Abstracto en dos sentidos: primero, en el sentido del enunciado, de un conocimiento que se abstrae de toda determinación espacio temporal y pretende ser eterno; y, segundo, en el sentido epistémico de un sujeto de enunciación que es abstraído, vaciado de cuerpo y contenido y de su localización en la cartografía del poder mundial, desde donde produce conocimientos, para así proponer un sujeto que produce conocimientos con pretensiones de verdad, como diseño global, universal para todos. Es este segundo sentido de un sujeto abstracto el que ha continuado vigente hasta nuestros días, el de la ego-política del conocimiento.

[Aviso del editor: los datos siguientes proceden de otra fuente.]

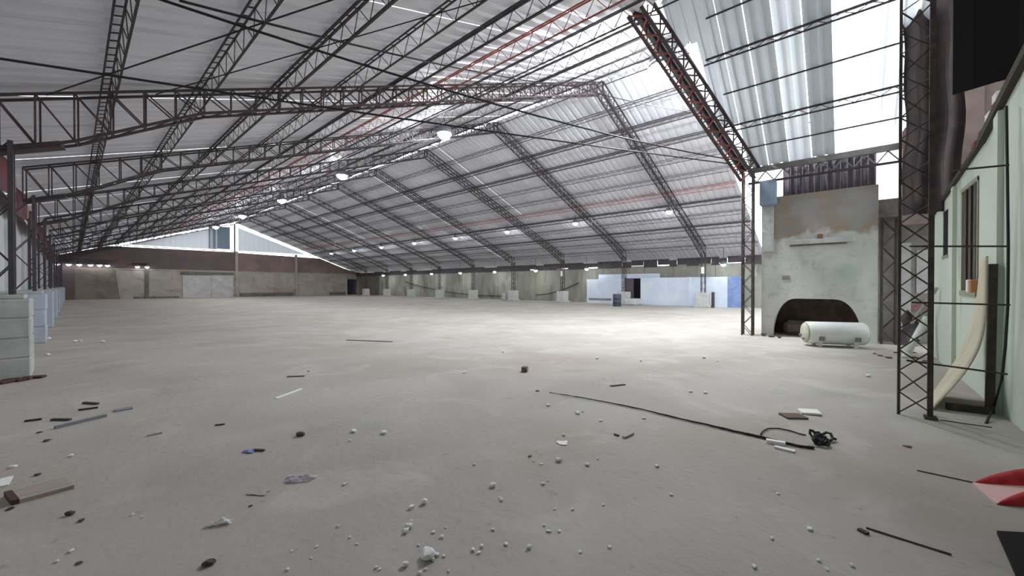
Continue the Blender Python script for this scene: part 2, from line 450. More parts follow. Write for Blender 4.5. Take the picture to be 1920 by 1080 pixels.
# near roof over the entrance bay: steeper, thinner sheets, eave at the column row
NX0, NX1, NZE, NSL = 9.0, 13.55, 5.05, .68
def ZN(x): return NZE + NSL * (13.44 - x)
ms_n = sheet_mesh('roof_sheet', M_SHEET_N, NX0, NX1, ZN, .5, 2, .07)
ms_d = sheet_mesh('roof_sheet', M_SHEET_D, NX0, NX1, ZN, .5, 2, .09)
ms_c = sheet_mesh('roof_sheet', M_SHEET_C, NX0, NX1, ZN, .5, 2, .07)
near_roof = sroot('ceiling_annex')
y = -1.2; i = 0
while y < 1.99:
    sk = .205
    me = ms_c if y < -.15 else (ms_d if (i % 2 or y > 1.2) else ms_n)
    o = put('roof_sheet', me, near_roof, (NX0, y, ZN(NX0)), (0,0,0), (1, .955 if i % 2 else .975, 1))
    y += .5; i += 1
# last sheets run out askew along the open edge
for q, (a, b) in enumerate([(2.3, .52), (2.78, .5)]):
    xs = 9.0
    xe = 12.1 if q == 0 else 10.0
    mm = sheet_mesh('roof_sheet', M_SHEET_D, xs, xe, ZN, .5, 2, .07)
    put('roof_sheet', mm, near_roof, (xs, 2.3 + .5*q, ZN(xs)))

# ------------------------------------------------------------------ lattice work
def zig(pts_a, pts_b, w, mb=None):       # bent web rod running between two chords
    mb = mb or MB(); seq = []
    for i in range(len(pts_a)):
        seq.append(pts_a[i] if i % 2 == 0 else pts_b[i])
    for i in range(len(seq)-1): mb.bar(seq[i], seq[i+1], w)
    return mb

def purlin(X, side, y0, y1, label, bold=False, m=None):
    zf, sl = (ZL, SL_L) if side == 'l' else (ZR, -SL_R)
    m = m or M_STEEL
    t = thing('lattice_purlin', label, 'purlin', (X, y0, zf(X)))
    n = Vector((sl, 0, -1)).normalized(); a = Vector((1, 0, sl)).normalized()
    dep = .36 if side == 'l' else .30
    L_ = y1 - y0
    c1, c2, cb = n*.05 - a*.055, n*.05 + a*.055, n*dep
    wc = .024 if side == 'l' else .022
    if bold: wc *= 1.45 if side == 'l' else 1.9
    Y = Vector((0,1,0))
    for c in (c1, c2): MB().bar(c, c + Y*L_, wc).build('top_chord', m, t)
    MB().bar(cb, cb + Y*L_, wc*1.1).build('bottom_chord', m, t)
    step = .26 if side == 'l' else .40
    N = int(L_/step)
    ys = [L_*i/N for i in range(N+1)]
    wr_ = .012 if side == 'l' else .012
    mb = zig([c2 + Y*q for q in ys], [cb + Y*q for q in ys], wr_)
    if side == 'l':
        mb2 = MB()
        for q in ys[::1]: mb2.bar(c1 + Y*q, c2 + Y*q, .016)
        stuff(mb2.build('batten_ladder', m, t))
    mb.build('web_rod', m, t)
for k in range(11):
    X = .40 + 1.3*k
    purlin(X, 'l', 1.8 if X < 9 else 4.0, 60.0,
           'dark lattice purlin under the left roof slope, %s up from the left eave' % ORD[k], bold=(k in (2, 4)),
           m=M_STEEL_R if k == 5 else M_STEEL)
for k in range(11):
    X = 15.4 + 1.3*k
    purlin(X, 'r', 4.3, 60.0, 'thin lattice purlin under the right roof slope, %s down from the ridge' % ORD[k], bold=(k in (1,2,6,8)),
           m=M_STEEL_R if k == 5 else M_STEEL)

def half_truss(t, P, Q, zf, depth, fine, m, wid=.24, pan=.44):
    """lattice beam from the ridge P to the column head Q (plan points); depth(s) in metres along s from Q"""
    P, Q = Vector((P[0],P[1],0)), Vector((Q[0],Q[1],0))
    L_ = (Q-P).length; N = int(L_/pan)
    d = (Q-P).normalized(); side = Vector((-d.y, d.x, 0))*(wid/2)
    tops, bots = [], []
    for i in range(N+1):
        p = P + (Q-P)*(i/N)
        z = zf(p.x) - .16
        tops.append(Vector((p.x,p.y,z))); bots.append(Vector((p.x,p.y,z-depth(L_*(1-i/N)))))
    o = Vector(t.location)
    tops = [p-o for p in tops]; bots = [p-o for p in bots]
    for sgn in (1,-1):
        MB().bar(tops[0]+side*sgn, tops[-1]+side*sgn, .05, .035).build('top_chord', m, t)
        mb = MB()
        for i in range(N):
            mb.bar(bots[i]+side*sgn, bots[i+1]+side*sgn, .05, .04)
        mb.build('bottom_chord', m, t)
    web, bat = MB(), MB()
    for i in range(N+1):
        v, dg = MB(), MB()
        for sgn in (1,-1):
            v.bar(tops[i]+side*sgn, bots[i]+side*sgn, .026)
            if i < N: dg.bar(tops[i+1]+side*sgn, bots[i]+side*sgn, .022)
        if fine:
            for q in range(0, len(v.v), 8):
                MB().add(v.v[q:q+8], v.f[:6]).build('vertical', m, t)
            for q in range(0, len(dg.v), 8):
                MB().add(dg.v[q:q+8], dg.f[:6]).build('diagonal', m, t)
        else:
            web.add(v.v, v.f); web.add(dg.v, dg.f)
        bat.bar(bots[i]+side, bots[i]-side, .02); bat.bar(tops[i]+side, tops[i]-side, .02)
        if i < N: bat.bar(bots[i]+side, bots[i+1]-side, .016)
    if not fine: stuff(web.build('web_members', m, t))
    stuff(bat.build('battens', m, t))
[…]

Todo esto supone una concepción epistemológica que es el fundamento (o pretende serlo) de las actitudes políticas de la Europa que se embarca en la conquista de nuevas tierras. Es un fundamento que resulta apremiante consolidar dado que la realidad de la propia Europa (occidental) surge al unísono con tales conquistas. Digamos que se dan una serie de hechos y concepciones teóricas que se hilvanan en torno al año 1492 y que concluyen por concretar un modelo civilizatorio que es el que choca (literalmente) con los pueblos y culturas de Abya Yala (nombre que designa a nuestras tierras según un dilatado uso, referido tanto por los conquistadores como por los habitantes originarios). Lo que llegó de Europa no fue un Modo de Producción únicamente (el capitalismo en su etapa mercantilista) sino una Civilización, como bien lo ha explicado Grosfoguel.

Dentro de esa concepción, por lo que venimos diciendo, la universalidad del modelo eurocéntrico es una de las grandes argumentaciones, teóricas, políticas y culturales, que se busca imponer a los hombres no-europeos que habitan culturas y territorios disímiles entre sí y que viven como un trauma esa concepción universalista y unitaria, que se le impone desde afuera. El imaginario americano elabora todo esto a su modo, llegando a configurar una realidad que no corresponde sino en parte con la de los conquistadores. Lo elabora dentro del “pensar fronterizo”, como dicen los pensadores decoloniales. (El pensamiento fronterizo nos ocupará específicamente más adelante, ya que es una pieza clave en la conceptualización decolonial).